Wiadukt nad niczym coraz bliżej
Pomimo sprzeciwu części radnych, najprawdopodobniej powstanie "wiadukt widmo" nad nieistniejącą III ramą, w ciągu ulicy Grunwaldzkiej. Ostateczna decyzja ma zapaść do końca stycznia.
Wiadukt ma przebiegać nad planowaną III ramą komunikacyjną, czyli śródmiejską obwodnicą, na którą Poznania może nie być stać jeszcze przez kilkadziesiąt lat. Trasa ma kosztować około 9 mld zł. Tymczasem, dla porównania, przychody miasta w tym roku wyniosą około 2,5 mld. III rama powstanie najszybciej w 2018 r., a według innych opinii, nigdy lub za kilkadziesiąt lat. "Wiadukt widmo" będzie przez ten czas czekał wkopany w ziemię.
Kluby SLD i PiS w poznańskiej radzie miasta postulują zastąpienie wiaduktu normalnym skrzyżowaniem. Według władz miasta, przebudowa Grunwaldzkiej z wiaduktem ma kosztować 34 mln zł, a przebudowa z normalnym rondem w jego miejscu tylko o 10 mln zł mniej. Zdaniem opozycji, różnica w kosztach może być znacznie większa.

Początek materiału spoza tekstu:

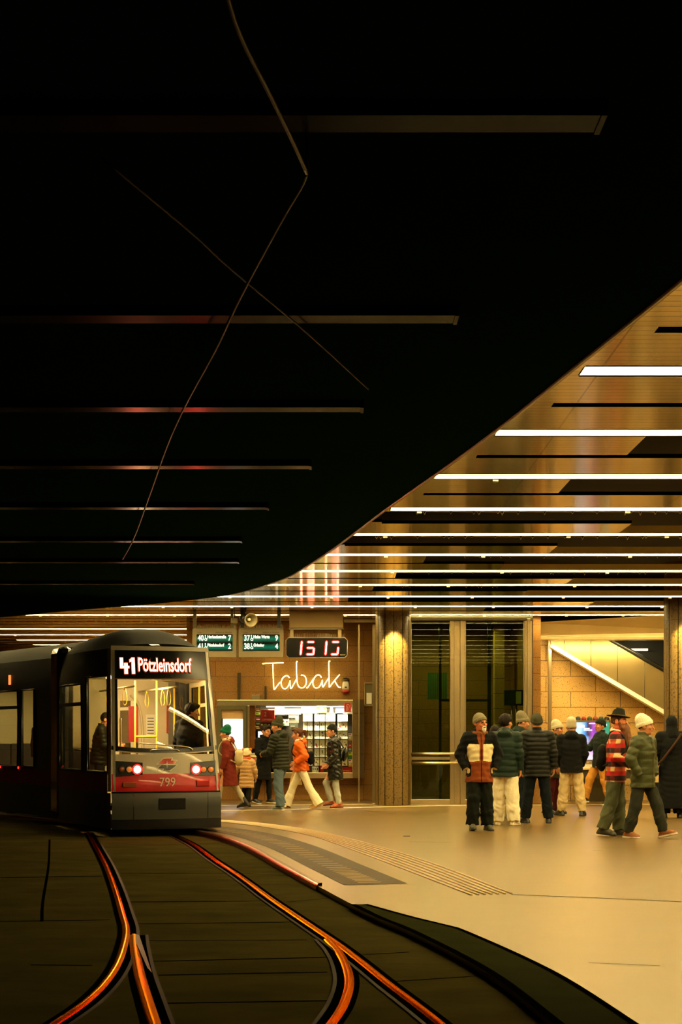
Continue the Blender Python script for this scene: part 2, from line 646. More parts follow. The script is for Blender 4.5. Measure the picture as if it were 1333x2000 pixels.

Trzecia rama jest krytykowana m.in. dlatego, że trudno podać przykład dużego miasta w Europie, które rozwiązało swoje problemy komunikacyjne stawiając na samochody. Częściej dziś wskazywaną deską ratunku jest np. metro. Według jednej z analiz, za 9 mld zł można by stworzyć aż dwie linie podziemnej kolejki, łączące przedmieścia Poznania z peryferiami. Ten argument z kolei nie przekonuje wielu poznaniaków przyzwyczajonych do samochodu i grzęznących codziennie w korkach na ul. Grunwaldzkiej. Do końca stycznia, kiedy będzie trzeba przyjąć budżet Poznania na 2011 r., radni muszą zadecydować, na którą grupę mieszkańców będą liczyć w następnych wyborach.